Sind die Gesetze zum Schutz von Geschädigten vor rufschädigender Berichterstattung ausreichend?

Ringo Krause: Eine echte Gretchenfrage: wie viele Gesetze brauchen wir eigentlich (noch)? Tatsächlich vergeht kaum ein Jahr, in dem nicht neue Gesetze auf den Weg gebracht werden. Die Flut von Gesetzen und Regeln wächst ständig und selbst die erfahrensten Juristen haben längst keinen Überblick mehr über sämtliche Quellen des Rechts. Schon heute kommt man im juristischen Bereich ohne Spezialisierung kaum noch aus. Aber auch innerhalb der Spezialmaterien wächst die Regelungsdichte und mit ihr der Bedarf nach noch mehr Spezialisten. Es ist absehbar, dass wir irgendwann an einem Punkt ankommen werden, wo eine große Deregulierung erforderlich sein wird, wollen wir nicht im Dschungel von Gesetzen und Verordnungen untergehen. Im Steuerrecht wird dies schon seit Jahrzehnten gefordert.

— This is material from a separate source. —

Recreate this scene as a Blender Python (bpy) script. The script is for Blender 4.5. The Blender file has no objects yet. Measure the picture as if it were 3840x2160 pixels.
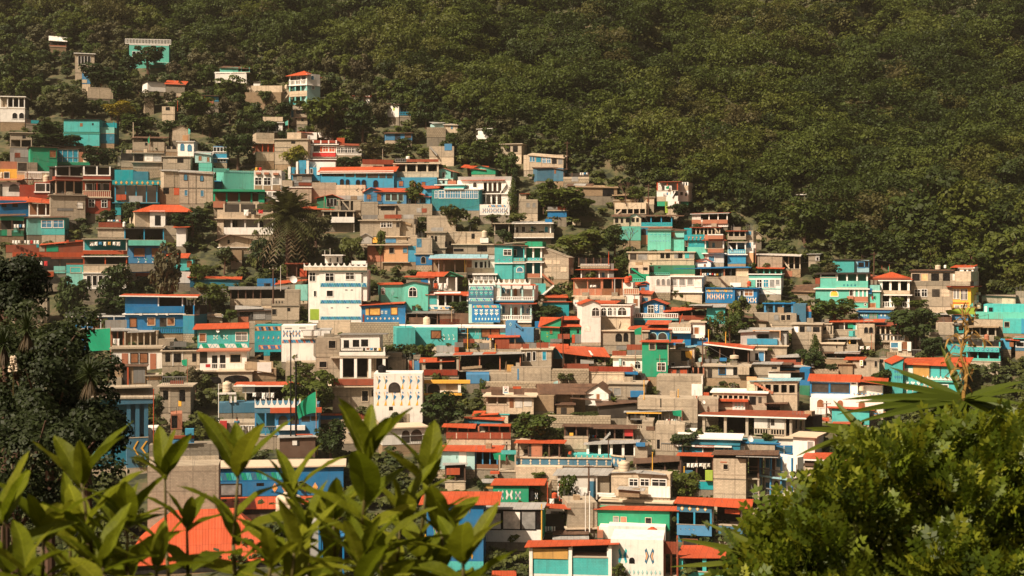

Ich denke, ein besserer Weg wäre die Entwicklung effektiverer Kommunikationsstandards. Seit Jahrzehnten sind Streitschlichtungsverfahren, wie die Mediation, auf dem Vormarsch. Sie haben schon lange auch Eingang in die Verfahrensordnungen der Gerichte gefunden. An den meisten Gerichten finden sich inzwischen zu Mediatoren ausgebildete Richter, die in jeder Verfahrenslage angerufen werden können, um den Streit auf der Basis eines Konsenses beizulegen. Vergessen sie nicht, dass das Recht aus der Gewalt entstanden ist. Gewalt schafft Recht. Wer sich auf sein Recht beruft, kommt mit anderen Mitteln nicht mehr weiter. Die Grundlage eines jeden Rechtsstreits ist das Versagen der Kommunikation. Man greift zu den Waffen. Noch heute sprechen wir von legislativer, exekutiver und judikativer Gewalt. Die Presse selbst wird unter Juristen als die vierte Gewalt bezeichnet.

Verlassen wir den Pfad der Gewalt und versuchen wir, unsere Probleme mit Mitteln der Dialektik im Konsens aufzulösen. Dann brauchen wir irgendwann vielleicht gar keine Gesetze mehr.

Herr Krause, vielen Dank für das Gespräch.